Apostolic abstinence

And here a connexion may be traced between the truth I have been insisting on, and our Lord’s words, when asked why His disciples did not fast. He said, that they could not fast while the Bridegroom was with them; but that when He was taken from them, then they would fast. The one thing, which is all in all to us, is to live in Christ’s presence; to hear His voice, to see His countenance. His first disciples had Him in bodily presence among them; and He spoke to them, warned them, was a pattern to them, and guided them with His eye. But when He withdrew Himself from the world of sense, how should they see Him still? When their fleshly eyes and ears saw Him no more, when He had ascended whither flesh and blood cannot enter, and the barrier of the flesh was interposed between Him and them, how should they any longer see and hear Him?

“Lord, whither goest Thou?” they said; and He answered to Peter, “Whither I go thou canst not follow Me now, but thou shalt follow Me afterwards.” They were to follow Him through the veil, and to break the barrier of the flesh after His pattern. They must, as far as they could, weaken and attenuate what stood between them and Him; they must anticipate that world where flesh and blood are not; they must discern truths which flesh and blood could not reveal; they must live a life, not of sense, but of spirit; they must practise those mortifications which former religions had enjoined, which the Pharisees and John’s disciples observed, with better fruit, for a higher end, in a more heavenly way, in order to see Him who is invisible.

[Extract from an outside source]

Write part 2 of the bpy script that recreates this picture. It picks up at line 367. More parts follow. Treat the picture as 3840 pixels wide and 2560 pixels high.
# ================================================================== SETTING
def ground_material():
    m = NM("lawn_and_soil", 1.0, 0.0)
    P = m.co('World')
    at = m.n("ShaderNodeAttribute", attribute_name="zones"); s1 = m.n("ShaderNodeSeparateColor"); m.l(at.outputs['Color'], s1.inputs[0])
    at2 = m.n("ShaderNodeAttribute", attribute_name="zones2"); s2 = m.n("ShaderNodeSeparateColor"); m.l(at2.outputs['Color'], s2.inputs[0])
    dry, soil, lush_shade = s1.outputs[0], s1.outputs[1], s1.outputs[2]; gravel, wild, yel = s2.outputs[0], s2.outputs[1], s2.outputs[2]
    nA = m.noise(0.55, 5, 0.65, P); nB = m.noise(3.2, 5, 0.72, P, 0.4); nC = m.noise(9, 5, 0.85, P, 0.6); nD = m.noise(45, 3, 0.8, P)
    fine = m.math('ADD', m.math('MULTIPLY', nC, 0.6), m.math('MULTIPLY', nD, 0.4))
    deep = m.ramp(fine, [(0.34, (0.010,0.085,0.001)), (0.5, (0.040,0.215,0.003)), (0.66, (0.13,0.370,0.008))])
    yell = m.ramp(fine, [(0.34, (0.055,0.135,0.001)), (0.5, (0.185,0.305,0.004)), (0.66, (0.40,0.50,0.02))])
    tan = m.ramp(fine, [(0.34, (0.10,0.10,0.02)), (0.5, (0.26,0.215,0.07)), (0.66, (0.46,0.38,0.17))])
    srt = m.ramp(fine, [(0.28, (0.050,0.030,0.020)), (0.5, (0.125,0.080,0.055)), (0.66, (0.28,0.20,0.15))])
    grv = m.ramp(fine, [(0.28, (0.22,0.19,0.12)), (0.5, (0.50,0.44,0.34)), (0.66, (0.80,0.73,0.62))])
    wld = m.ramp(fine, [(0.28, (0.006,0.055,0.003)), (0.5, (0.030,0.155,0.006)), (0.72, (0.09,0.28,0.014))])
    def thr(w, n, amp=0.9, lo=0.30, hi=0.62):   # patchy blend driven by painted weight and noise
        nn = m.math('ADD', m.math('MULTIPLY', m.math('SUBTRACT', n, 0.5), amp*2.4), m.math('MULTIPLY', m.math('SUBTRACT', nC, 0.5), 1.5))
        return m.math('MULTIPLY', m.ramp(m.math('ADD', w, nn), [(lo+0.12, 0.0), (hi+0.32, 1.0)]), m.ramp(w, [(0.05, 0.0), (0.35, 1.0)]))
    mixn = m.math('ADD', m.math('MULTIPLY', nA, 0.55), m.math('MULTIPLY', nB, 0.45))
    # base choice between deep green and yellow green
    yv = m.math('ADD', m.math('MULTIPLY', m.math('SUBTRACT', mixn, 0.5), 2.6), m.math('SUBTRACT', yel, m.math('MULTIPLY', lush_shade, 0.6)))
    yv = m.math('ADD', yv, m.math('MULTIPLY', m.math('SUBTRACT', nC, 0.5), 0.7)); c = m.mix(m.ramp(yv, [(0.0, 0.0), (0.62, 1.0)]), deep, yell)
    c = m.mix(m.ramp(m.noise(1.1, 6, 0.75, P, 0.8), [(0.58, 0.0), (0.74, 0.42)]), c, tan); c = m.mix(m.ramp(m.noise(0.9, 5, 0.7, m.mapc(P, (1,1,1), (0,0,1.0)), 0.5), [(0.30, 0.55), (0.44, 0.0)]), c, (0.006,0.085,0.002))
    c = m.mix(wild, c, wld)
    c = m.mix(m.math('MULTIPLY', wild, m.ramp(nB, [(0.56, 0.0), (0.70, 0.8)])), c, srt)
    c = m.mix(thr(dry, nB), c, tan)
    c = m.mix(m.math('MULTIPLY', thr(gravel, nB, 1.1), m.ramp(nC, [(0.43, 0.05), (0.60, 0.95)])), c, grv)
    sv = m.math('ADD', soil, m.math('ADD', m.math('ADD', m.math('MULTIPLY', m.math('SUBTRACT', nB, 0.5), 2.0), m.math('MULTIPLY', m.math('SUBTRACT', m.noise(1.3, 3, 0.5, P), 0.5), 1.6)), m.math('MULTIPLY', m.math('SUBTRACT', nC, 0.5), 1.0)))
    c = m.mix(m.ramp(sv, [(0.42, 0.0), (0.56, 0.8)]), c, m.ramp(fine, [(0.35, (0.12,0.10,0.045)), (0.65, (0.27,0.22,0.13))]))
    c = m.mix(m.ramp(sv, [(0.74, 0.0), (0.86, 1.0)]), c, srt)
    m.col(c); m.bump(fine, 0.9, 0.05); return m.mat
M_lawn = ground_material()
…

By fasting, Moses saw God’s glory; by fasting, Elijah heard the “still small voice;” by fasting, Christ’s disciples were to express their mourning over the Crucified and Dead, over the Bridegroom taken away: but that mourning would bring Him back, that mourning would be turned to joy; in that mourning they would see Him, they would hear of Him, again; they would see Him, as they mourned and wept. And while they mourned, so long would they see Him and rejoice—for “blessed are they that mourn, for they shall be comforted;” they are “sorrowful, yet always rejoicing;” hungering and thirsting after and unto righteousness,—fasting in body, that their soul may hunger and thirst after its true good; fasting in body, that they may be satisfied in spirit; in a “barren and dry land, where no water is,” (Ps. 63:2.) that they may look for Him in holiness, and behold His power and glory.

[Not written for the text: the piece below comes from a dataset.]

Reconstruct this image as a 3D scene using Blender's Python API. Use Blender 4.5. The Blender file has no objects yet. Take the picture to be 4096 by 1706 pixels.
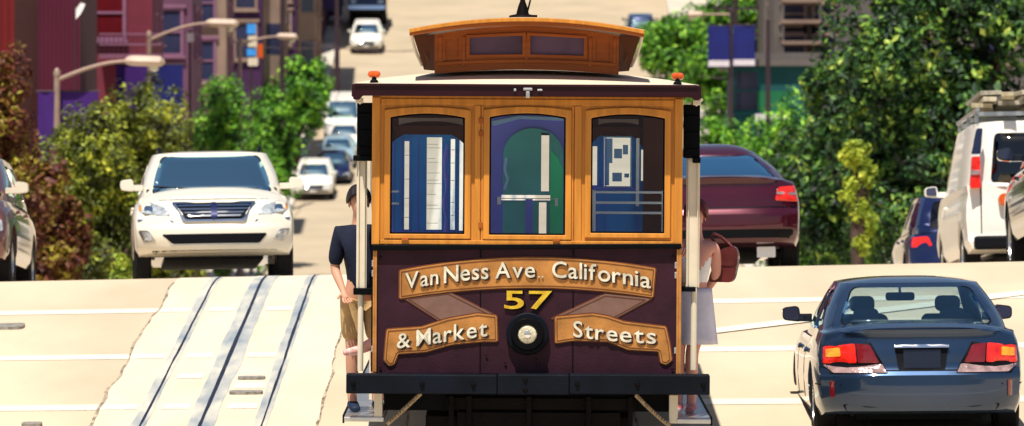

“My heart is smitten down, and withered like grass (says the Psalmist), so that I forget to eat my bread. For the voice of my groaning, my bones will scarce cleave to my flesh. I am become like a pelican in the wilderness, and like an owl that is in the desert. I have watched, and am even as a sparrow that sitteth alone upon the house-top.” “All day long have I been punished, and chastened every morning.” And what was the consequence? “Nevertheless, I am alway by Thee: for Thou hast holden me by my right hand. Thou shalt guide me with Thy counsel, and after that receive me with glory. Whom have I in heaven but Thee? and there is none upon earth that I desire in comparison of Thee? My flesh and my heart faileth, but God is the strength of my heart, and my portion for ever.” (Ps. 102:4-7; 73:13, 22-25.)